MON PIRE ENNEMI

Un film de Mehran Tamadon

L’impossibilité de confronter les bourreaux

Mehran Tamadon a filmé à un moment de sa vie les défenseurs du régime iranien. Mais ayant osé les questionner il lui a été conseillé de ne jamais revenir au pays. Il propose à des exilés installés en France de le questionner à la façon d’un interrogateur idéologique de la république islamique. Ceci afin, un jour, de retourner là-bas et de confronter celui qui l’interrogera à son propre comportement, en lui montrant son film…

La démarche de Mehran Tamadon (réalisateur de "Iranien" en 2014) a au premier abord quelque chose de naïf que le metteur en scène lui même ne semble pas saisir.

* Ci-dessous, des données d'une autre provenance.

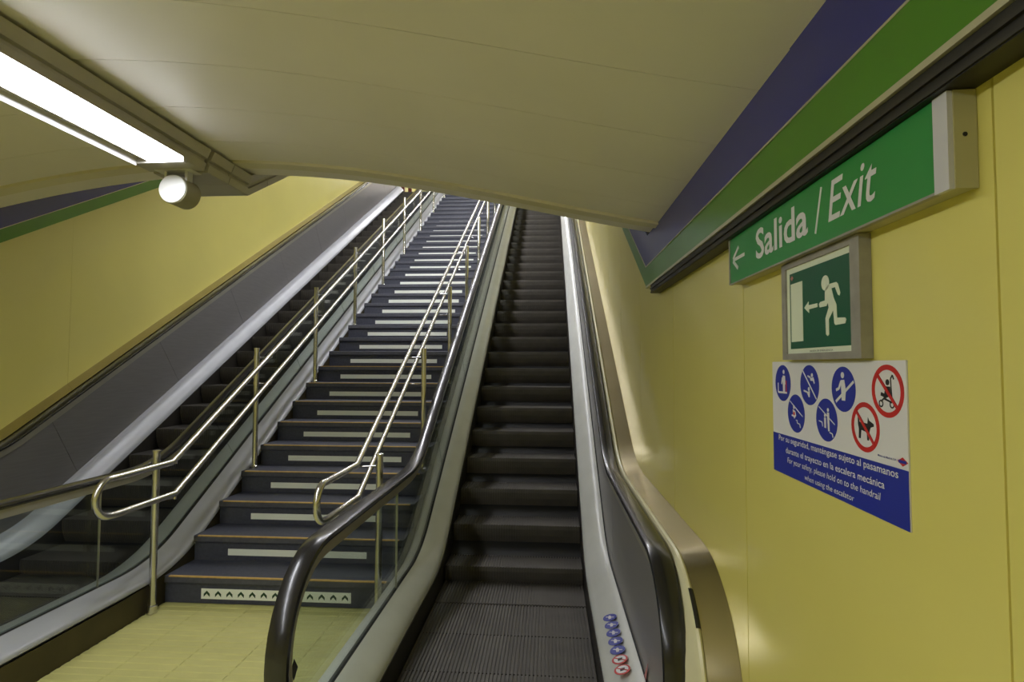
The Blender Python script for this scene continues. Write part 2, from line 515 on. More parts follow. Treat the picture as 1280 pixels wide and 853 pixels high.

Peut-être du fait de la construction intellectuelle qu’il s’est fait, peut-être aussi du fait de son caractère idéaliste, d’homme qui espère encore faire changer les choses. Et c’est cet idéalisme, qui cruellement, au fil de l’expérience va s’effacer peu à peu, à l’image de ce sourire ou rire nerveux qu’il affiche alors qu’il commence à se faire bousculer.

Ce qui intéresse aussi est la manière dont chacun des hommes auxquels il va demander de jouer l’interrogateur finit par se défausser, par peur de devenir le monstre, ou ne montrant pas véritablement le caractère pour cela, et livrent tout de même quelques bribes de leurs expériences personnelles, entre perte de repères temporels, accusations d’espionnage, aveux et donc mensonges forcés censés vous sauver. Mais c’est avec l’actrice Zar Amir Ebrahimi (prix d’interprétation à Cannes en 2022 pourr le troublant "Les Nuits de Mashhad", et vue depuis notamment aux côtés de Dénis Ménochet dans "Les Survivants"), au regard incroyablement dur, s’engageant sans hésitation dans la voie de l’humiliation et de la souffrance physique (par le froid notamment...), nourrie en réalité de sa propre expérience.

La dernière partie du documentaire, en forme d’échange plus ouvert entre eux deux, permet une certaine prise de recul, sur le comportement réel qu’aurait eu un interrogateur, refusant qu’on lui retourne en réponse des questions, critiquant l’utilité pour la société des métiers artistiques ou intellectuels... Malgré le soulagement de la fin de cette éprouvante expérience, une fois donc les séquences les plus malaisantes passées, il fait peut être encore plus froid dans le dos, refermant la porte sur la facilité à se convaincre de sa propre mission et le peu d’espoir qu’il reste dans un changement possible.